Brendon, you can download Audacity for free. It’s a multitrack recorder. It’d be a small learning curve to sort it out, but then it would do virtually anything you wanted to do. The only thing you’d have to buy is a way to get an XLR mic and an instrument into your sound card.
For that purpose here at home, I have a Rolls GCI-401 Audio-Computer Interface. It fits in a spare drive bay. It has one XLR mic with switchable phantom power, its own volume pot, an instrument 1/4" plug with volume and a balance knob to mix the output with the mic, and a line input and phono input and preamp, with volume control. It’s got an 1/8" input on the front for a CD player or iPod. The outputs are direct to sound card, or RCA outputs, or 1/8" output. It was $98. Forget tape, you can have digital for real cheap now. Hope that helps.

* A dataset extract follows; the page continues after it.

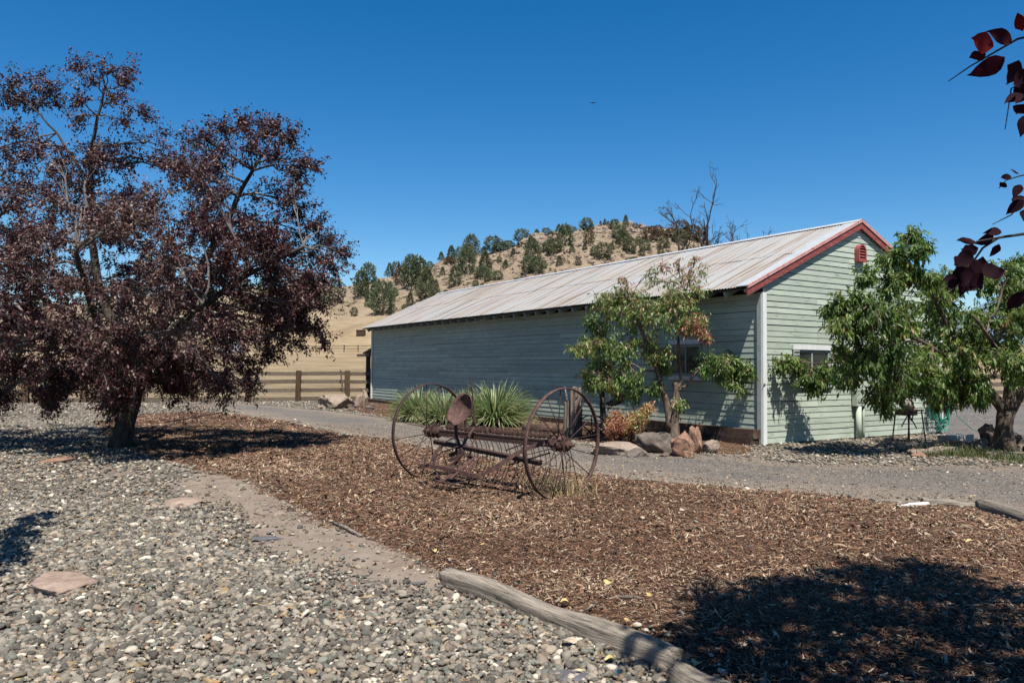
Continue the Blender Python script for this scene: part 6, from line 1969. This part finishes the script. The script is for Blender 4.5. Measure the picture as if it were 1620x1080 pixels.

Well see, therein lies the rub. I’m actually looking at glottalized resonants and clicks, so significant parts of the signal persist all the way up to the low 40khz range.
I’m slightly familiar with Audacity. I used it on my old laptop a good bit, but still need to get it on this new one. I think I may have to look into something like what you have, I just kept seeing digital workstations and the cheapest were $100 more than any analog tape so I assumed that is what I could afford…
Thanks Fishbicycle
Brendon
This is a nitpick, but you made this mistake a few times: 40kHz is well, well out of the human hearing range and also out of what can be recorded at 44.1 kHz sampling rate. I think you’re confusing the sampling rate (how many times per second voltage is measured by the analog to digital converter) with the actual highest frequency that can be recorded (the Nyquist frequency). Theoretically, this is half the sampling rate. Of course, if you are recording at 96kHz, then, yes, there will be information in the 40kHz range, but it is not audible to humans, and regular speakers will not be able to reproduce it.
While I can hear up to 18kHz, this is rather high. Most adults probably cannot hear above 15 or 16kHz.